UNBORN WORD of the day


THE TRUEST DISTANCE BETWEEN 2 SALVIFIC EVENTS: THE WILL OF GOD
April 14, 2009, 11:47 pm
Filed under: Incarnation, Religion

shortest-distance3

In the temporal order we say that the shortest distance between two points is a straight line.

In the spiritual order we can say that the truest path between two events in the Plan of Salvation is simply the will of God.

This can be demonstrated in the life of Jesus Christ. Let’s consider the Incarnation and the Resurrection. When Christ came into the world – according to the Letter to the Hebrews – He said:

“Sacrifices and offerings thou hast not desired,
but a body hast thou prepared for me;
in burnt offerings and sin offerings thou has taken no pleasure.
Then I said, ‘Lo, I have come to do thy will, O God,
as it is written of me in the roll of the book.’” Heb 10:5-7

St.

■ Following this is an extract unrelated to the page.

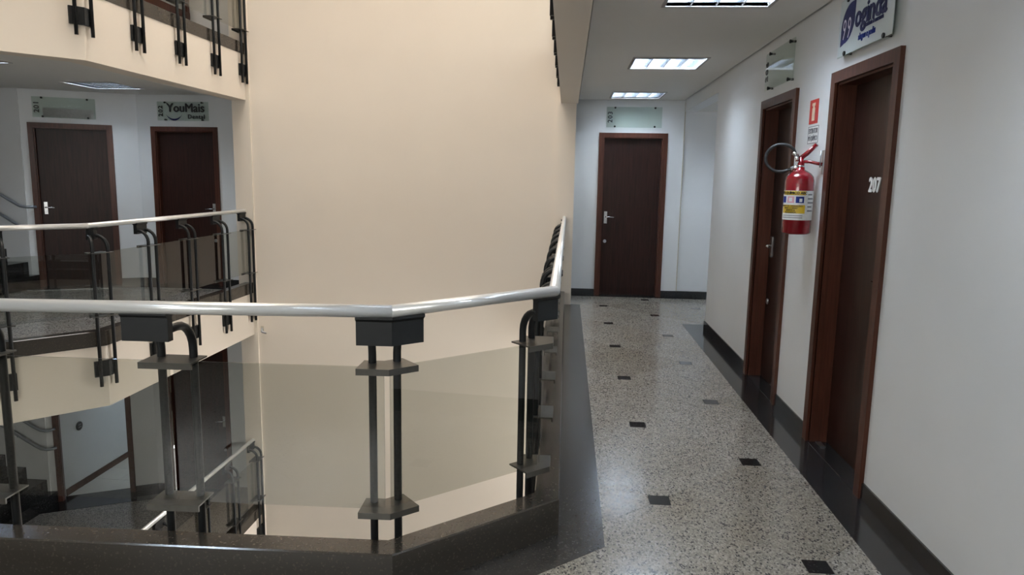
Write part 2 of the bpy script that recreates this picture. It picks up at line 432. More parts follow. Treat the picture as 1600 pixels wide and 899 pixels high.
# tall cream wall of the open well with its two flat piers
struct(MB().box(-5.0, .08, YB, YB+.12, ROOF, 14.0).box(-4.17, .08, YB, YB+.12, ZB, ROOF).build('wall_back', 'cream_paint'), 'tall plain cream wall closing the open well', 'wall')  # upper box closes the added shaft above the roof
trim(12, MB().box(-.135, .085, YB-.03, YEND+.1, ZB, ZT), 'cream_paint', 'narrow cream pier where the near corridor railing ends', 'pier')
trim(13, MB().box(-4.18, -3.955, YB-.03, 9.5, ZB, ZT), 'cream_paint', 'narrow cream pier where the far left railing ends', 'pier')
# left: wall of doors 201 / 202 for the three storeys
D202 = (-5.655, -4.72)
L201 = (E201-C201).length
d201a, d201b = (Vector((-6.99, 8.89))-C201).length, (Vector((-6.12, 9.317))-C201).length
for sfx, z0, z1, zf in (('', -.2, H3-.2, 0), ('_lower', ZB, -.2, H1), ('_upper', H3-.2, ZT, H3)):
    who = {'': '', '_lower': ' of the storey below', '_upper': ' of the storey above'}[sfx]
    if sfx == '_upper': o1 = o2 = []
    else:
        o1 = [(d201a+CAS, d201b-CAS, zf+2.16-CAS)]; o2 = [(D202[0]+5.9+CAS, D202[1]+5.9-CAS, zf+2.16-CAS)]
    def wall2(name, origin, ang, length, z0, z1, th, ops, mat, label):
        o = MB(); x = 0
        for a, b_, zt in ops:
            o.box(x, a, 0, th, z0, z1); o.box(a, b_, 0, th, zt, z1); o.box(a, b_, 0, th, z0, zf-.02); x = b_
        o.box(x, length, 0, th, z0, z1)
        w = o.build(name, mat); w.location = (origin[0], origin[1], 0); w.rotation_euler = (0, 0, ang)
        return struct(w, label, 'wall')
    wall2('wall_angled'+sfx, C201, A201, L201, z0, z1, .15, o1, 'white_paint', 'angled white wall across the well beside the stairs'+who)
    wall2('wall_far_left'+sfx, (-5.9, 9.45), 0, 1.75, z0, z1, .15, o2, 'white_paint', 'white wall across the well at the end of the left walkway'+who)
struct(MB().box(-9.6, -7.06, 8.845, 8.97, ZB, ZT).build('wall_stair', 'white_paint'), 'white wall beside the stairs', 'wall')
struct(MB().box(-9.75, -9.6, -2.3, 11.2, ZB, ZT).build('wall_left', 'white_paint'), 'white outer wall on the left', 'wall')
wf = MB(); zs = [ZB]
WIN = (-4.2, -.9, 1.25, 2.4)  # unseen windows added behind the viewer to light the cream wall evenly
for zf in (H1, 0, H3): zs += [zf+WIN[2], zf+WIN[3]]
zs.append(ZT)
wf.box(-9.75, WIN[0], -2.45, -2.3, ZB, ZT).box(WIN[1], 1.65, -2.45, -2.3, ZB, ZT)
for a, b_ in zip(zs[0::2], zs[1::2]): wf.box(WIN[0], WIN[1], -2.45, -2.3, a, b_)
struct(wf.build('wall_front', 'white_paint'), 'white wall behind the viewer with added daylight openings on each storey', 'wall')
for i, zf in enumerate((H1, 0, H3)):
    w = struct(empty('window_%d' % (i+1), (WIN[0], -2.4, zf+WIN[2])), 'wide added daylight opening behind the viewer on the '+('storey below', 'same storey', 'storey above')[i], 'window')
    ww, wh = WIN[1]-WIN[0], WIN[3]-WIN[2]
    MB().box(0, ww, -.03, .03, 0, .05).box(0, ww, -.03, .03, wh-.05, wh).build('window_frame', 'grey_tube', w)
    for k in range(4):
        x = (ww-.05)*k/3; MB().box(x, x+.05, -.03, .03, .05, wh-.05).build('mullion', 'grey_tube', w)
        if k < 3: MB().box(x+.05, (ww-.05)*(k+1)/3, -.003, .003, .05, wh-.05).build('pane', 'clear_glass', w)
    pw = bpy.data.lights.new('window_portal', 'AREA'); pw.shape = 'RECTANGLE'; pw.size = ww; pw.size_y = wh; pw.cycles.is_portal = True
    pw_o = bpy.data.objects.new('window_portal', pw); COL.objects.link(pw_o); pw_o.location = (WIN[0]+ww/2, -2.5, zf+WIN[2]+wh/2); pw_o.rotation_euler = (math.pi/2, 0, 0)

# ---- baseboards (black granite)
BB = .085
struct(MB().box(XR-.012, XR+.02, D207[1], D206[0], 0, BB).box(XR-.012, XR+.02, D206[1], YOPEN, 0, BB).box(XR-.012, XR+.02, -2.3, D207[0], 0, BB).box(XR-.012, XR+.16, YOPEN-.01, YOPEN+.012, 0, BB).build('baseboard_right', 'granite_black', None, .003), 'black granite skirting along the right wall', 'skirting')
struct(MB().box(.09, D203[0], YEND-.014, YEND, 0, BB).box(D203[1], 3.2, YEND-.014, YEND+.02, 0, BB).build('baseboard_end', 'granite_black', None, .003), 'black granite skirting beside door 203', 'skirting')
for zf, nm in ((0, 'baseboard_left'), (H1, 'baseboard_left_lower')):
    mb = MB().box(-5.86, D202[0], 9.436, 9.46, zf, zf+BB).box(D202[1], -4.18, 9.436, 9.46, zf, zf+BB)
    bb = MB().box(d201b, L201, -.014, .01, zf, zf+BB)
    mb.add(bb, Matrix.Translation((C201.x, C201.y, 0)) @ Matrix.Rotation(A201, 4, 'Z'))
    struct(mb.build(nm, 'granite_black'), 'black skirting across the well '+('beside doors 201 and 202' if zf == 0 else 'on the storey below'), 'skirting')

# ------------------------------------------------------------------ doors
def lever(parent, x, y, z, sgn, mat='chrome', long_plate=False):
    h = MB()
    if long_plate: h.box(x-.02, x+.02, y-.008, y, z-.09, z+.07)
    else: h.add(MB().lathe([(.026, 0), (.026, .006), (.02, .009)], 16), Matrix.Translation((x, y, z)) @ Matrix.Rotation(math.pi/2, 4, 'X'))
    h.tube([(x, y, z), (x, y-.04, z), (x+sgn*.015, y-.05, z), (x+sgn*.11, y-.05, z-.004)], .0085, 8)
    return h.build('door_handle', mat, parent)
def make_door(name, origin, ang, z, width, label, handle='left', leaf_y=.095, leaf=True, lock_z=.62):
    r = empty(name, (origin[0], origin[1], z), ang); struct(r, label, 'door')
    fr = .062
    for nm, bx in (('jamb', (0, fr)), ('jamb', (width-fr, width))):
        mb = MB().box(bx[0], bx[1], -.022, 0.001, 0, 2.16)                       # casing
        a, b_ = (bx[0]+CAS-.012, bx[1]) if bx[0] == 0 else (bx[0], bx[1]-CAS+.012)
        mb.box(a, b_, -.006, .15, 0, 2.13)
        s_ = (bx[1], bx[1]+.012) if bx[0] == 0 else (bx[0]-.012, bx[0])
        mb.box(s_[0], s_[1], -.001, leaf_y-.002, 0, 2.1)                         # rebate stop
        mb.build(nm, 'mahogany_frame', r)
    MB().box(fr, width-fr, -.022, .001, 2.16-fr, 2.16).box(fr, width-fr, -.006, .15, 2.098, 2.13).box(fr, width-fr, -.001, leaf_y-.002, 2.086, 2.1).build('head', 'mahogany_frame', r)
    MB().box(fr, width-fr, -.012, .15, -.012, .004).build('threshold', 'granite_black', r)
    if leaf:
        lf = MB().box(fr+.003, width-fr-.003, leaf_y, leaf_y+.035, .002, 2.097).build('leaf', 'mahogany_leaf', r)
        hx = fr+.062 if handle == 'left' else width-fr-.062
        lever(lf, hx, leaf_y, 1.06, 1 if handle == 'left' else -1, 'chrome', True)
        MB().add(MB().lathe([(.023, 0), (.023, .006), (.015, .012)], 14), Matrix.Translation((hx, leaf_y, lock_z)) @ Matrix.Rotation(math.pi/2, 4, 'X')).build('deadbolt', 'brushed_steel', lf)
    return r
d3 = make_door('door_3', (D203[0], YEND), 0, 0, D203[1]-D203[0], 'closed dark mahogany door at the end of the corridor, below sign 203', 'left', .06, True, .73)
d7 = make_door('door_7', (XR, D207[1]), R, 0, D207[1]-D207[0], 'nearest mahogany door on the right wall, numbered 207', 'right', .10)
d6 = make_door('door_6', (XR, D206[1]), R, 0, D206[1]-D206[0], 'mahogany door on the right wall behind the fire extinguisher', 'left', .10)
d2 = make_door('door_2', (D202[0], 9.45), 0, 0, D202[1]-D202[0], 'mahogany door across the well below the dental sign', 'right', .06)
o1 = C201 + D201*d201a
d1 = make_door('door_1', o1, A201, 0, d201b-d201a, 'mahogany door across the well beside the stairs, below sign 201', 'left', .06, True, .80)
d4 = make_door('door_4', (D202[0], 9.45), 0, H1, D202[1]-D202[0], 'closed mahogany door on the storey below seen through the smoked glass', 'right', .06)
d5 = make_door('door_5', o1, A201, H1, d201b-d201a, 'open mahogany doorway on the storey below showing a pale tiled room', 'left', .06, False)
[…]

Alphonsus de Ligouri, a Doctor of the Church, says Christ spoke these words at the first moment of His conception. The Church has traditionally believed this also and links this scripture passage to the Feast Day of the Annunciation/Incarnation on March 25 (nine months before Christmas Day).

Christ spoke often – directly and indirectly – about doing the Father’s will. For example, it is incorporated for all time into the Lord’s Prayer: “Thy will be done”.

But in Gethsemane He re-dedicated Himself to it – three times: “My Father, if it be possible, let this cup pass from me; nevertheless, not as I will, but as thou wilt.” (Mt 26:39,42,44). The prayer in Gethsemane was a holy point of reckoning, for humanity in general, and for the humanity of Our Lord in particular. Jesus Christ – fully God and fully man – not only adhered to the will of God, in fact, He bowed down to it and fastened His human will to it by the bloody sweat of His brow (Lk 22:44).

For one of the soldiers presiding at the crucifixion, the shortest distance between him and the Savior’s Heart was a spear – which he didn’t hesitate to thrust. For us that distance can be traveled in prayer – which we shouldn’t hesitate to offer.

The Catechism of the Catholic Church tells us that the Resurrection of Christ is the “fulfillment in accordance with God’s eternal plan” of His Incarnation (CCC#653). The true distance from the Incarnation to the Resurrection is the Will of God; a Merciful Will of Love poured out lavishly upon the human situation; cause for great joy!